Her fırsatta dile getirdiğim bu görüşlerimi hatırlatmamın nedeni,
son günlerde dijital ortam ve sosyal medyada bana ait olduğu iddia
edilen e-posta mesajları yayınlandı. Kişisel bilgisayarlarımda
yapılan teknik incelemede, bu e-postaların benim tarafımdan
yazılmadığı, benim bilgisayarım tarafından gönderilmediği ortaya
çıkmıştır. Bu çirkin bir sahtekarlıktır. Bu sahtekarlığın nasıl
yapıldığına ilişkin kapsamlı teknik incelemelerimizi sürdürüyoruz .
Bu yayınlara karşı her türlü hukuki hakkımı kullanacağım.
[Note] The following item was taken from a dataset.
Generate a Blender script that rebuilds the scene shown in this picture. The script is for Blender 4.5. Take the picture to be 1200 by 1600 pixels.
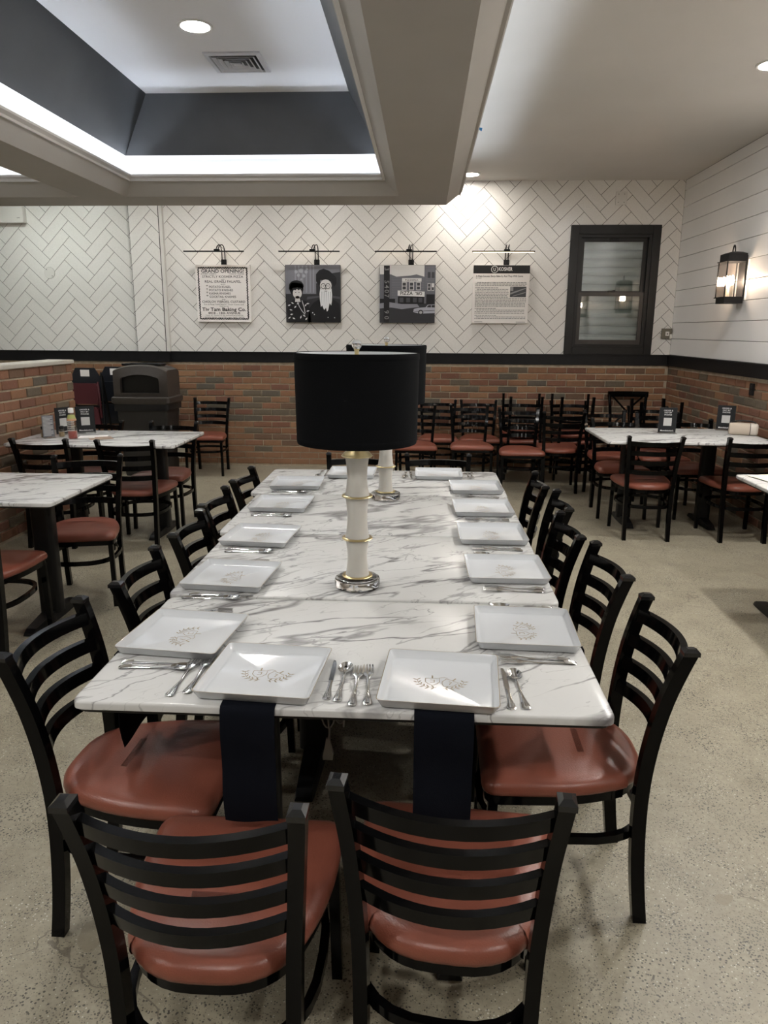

Bu sene başından beri, özveri ve itinayla sürdürdüğüm bu zor
görevi, şahsıma yönelik bu saldırıların Doğan grubunun itibarına
hiçbir şekilde zarar vermemesi maksadı ile bugün itibariyle bırakma
kararı aldım. Görevimi bırakmam, ne kendi doğrularımı savunmaktan
beni alıkoyacak ne de mensubu olmaktan onur duyduğum Doğan Grubu
medyasını ilkelere bağlı yayın politikasından
caydırabilecektir."
Aydın Doğan'dan açıklama
Yalçındağ'ın açıklamasının Doğan Yayın Grubu Onursal Başkanı Aydın
Doğan da bir açıklama yayınladı. Açıklamasında, "Doğan Ailesi ve
medya grubu olarak son günlerde ciddi bir itibarsızlaştırma
kampanyası ile karşılaştık. Grubumuz medyasının koordinasyonundan
sorumlu Mehmet Ali Yalçındağ'a ait olduğu ileri sürülen bazı
yazışmalar kamuoyuna servis edildi" diyen Doğan, "Ailemizi ve
Grubumuzu hedef alan bu tertipten dolayı Mehmet Ali Yalçındağ özel
bir hassasiyet gösterdi. Herhangi bir yanlış anlamaya meydan
vermemek adına, bu yılın başından beri başarı ve özveri ile
yürüttüğü görevinden ayrılmak kararını verdi. Mehmet Ali'nin bu
hassasiyetine ve kararına saygı duyuyor, tüm hizmetleri için
kendisine teşekkür ediyorum" ifadelerini kullandı.
Doğan, açıklamasında şu ifadelere yer verdi:
"Doğan Grubu medyası, 40 yıla yakın bir süredir evrensel
standartlarda bağımsız ve objektif yayıncılığın gayreti içinde
oldu. Cumhuriyetimize ve demokrasimize bağlılık içinde milletimizin
ve devletimizin çıkarlarını savundu. Demokrasinin askıya alındığı
dönemler dahil her türlü dayatmaya direndi ve ağır bedeller ödedi.
Biz bu yayın politikasını dün olduğu gibi bugün de ilkelerimize
uygun biçimde sürdürmeye kararlıyız."